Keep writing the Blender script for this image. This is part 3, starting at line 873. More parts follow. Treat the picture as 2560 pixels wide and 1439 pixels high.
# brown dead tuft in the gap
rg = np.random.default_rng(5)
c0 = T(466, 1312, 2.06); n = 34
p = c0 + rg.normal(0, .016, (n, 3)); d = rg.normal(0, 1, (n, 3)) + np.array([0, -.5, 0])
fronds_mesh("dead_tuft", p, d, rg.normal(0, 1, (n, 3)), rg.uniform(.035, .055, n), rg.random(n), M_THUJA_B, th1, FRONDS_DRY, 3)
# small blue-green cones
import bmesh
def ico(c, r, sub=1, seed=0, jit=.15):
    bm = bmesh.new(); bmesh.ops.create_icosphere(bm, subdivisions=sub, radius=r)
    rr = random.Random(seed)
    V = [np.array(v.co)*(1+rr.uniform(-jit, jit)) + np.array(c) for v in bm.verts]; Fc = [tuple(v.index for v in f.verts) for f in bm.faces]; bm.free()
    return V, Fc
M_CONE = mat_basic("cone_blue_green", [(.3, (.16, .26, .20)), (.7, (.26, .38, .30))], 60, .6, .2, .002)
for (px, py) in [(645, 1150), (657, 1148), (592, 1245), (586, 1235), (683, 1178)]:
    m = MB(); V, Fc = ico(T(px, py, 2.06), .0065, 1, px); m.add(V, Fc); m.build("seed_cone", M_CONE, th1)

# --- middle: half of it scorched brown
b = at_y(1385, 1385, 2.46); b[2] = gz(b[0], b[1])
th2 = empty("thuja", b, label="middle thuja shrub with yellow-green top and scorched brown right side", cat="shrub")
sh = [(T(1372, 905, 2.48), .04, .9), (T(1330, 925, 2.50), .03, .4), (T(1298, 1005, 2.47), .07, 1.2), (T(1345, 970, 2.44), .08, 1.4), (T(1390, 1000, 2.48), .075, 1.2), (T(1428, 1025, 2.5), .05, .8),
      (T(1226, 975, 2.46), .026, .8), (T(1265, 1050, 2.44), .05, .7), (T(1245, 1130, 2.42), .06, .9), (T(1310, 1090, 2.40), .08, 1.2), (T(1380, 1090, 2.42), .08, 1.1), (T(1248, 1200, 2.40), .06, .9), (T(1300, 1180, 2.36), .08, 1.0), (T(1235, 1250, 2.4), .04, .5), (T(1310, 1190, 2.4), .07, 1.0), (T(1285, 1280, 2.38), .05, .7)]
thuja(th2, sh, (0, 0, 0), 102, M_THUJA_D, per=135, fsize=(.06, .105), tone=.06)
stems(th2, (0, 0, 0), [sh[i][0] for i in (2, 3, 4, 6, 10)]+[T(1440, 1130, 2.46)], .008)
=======
What needs to be done: Reproduce, word for word, only the lines from the one that contains "fsize=(.06, .105), tone=.06)" through the final line.

Solution to the exercise:
thuja(th2, sh, (0, 0, 0), 102, M_THUJA_D, per=135, fsize=(.06, .105), tone=.06)
stems(th2, (0, 0, 0), [sh[i][0] for i in (2, 3, 4, 6, 10)]+[T(1440, 1130, 2.46)], .008)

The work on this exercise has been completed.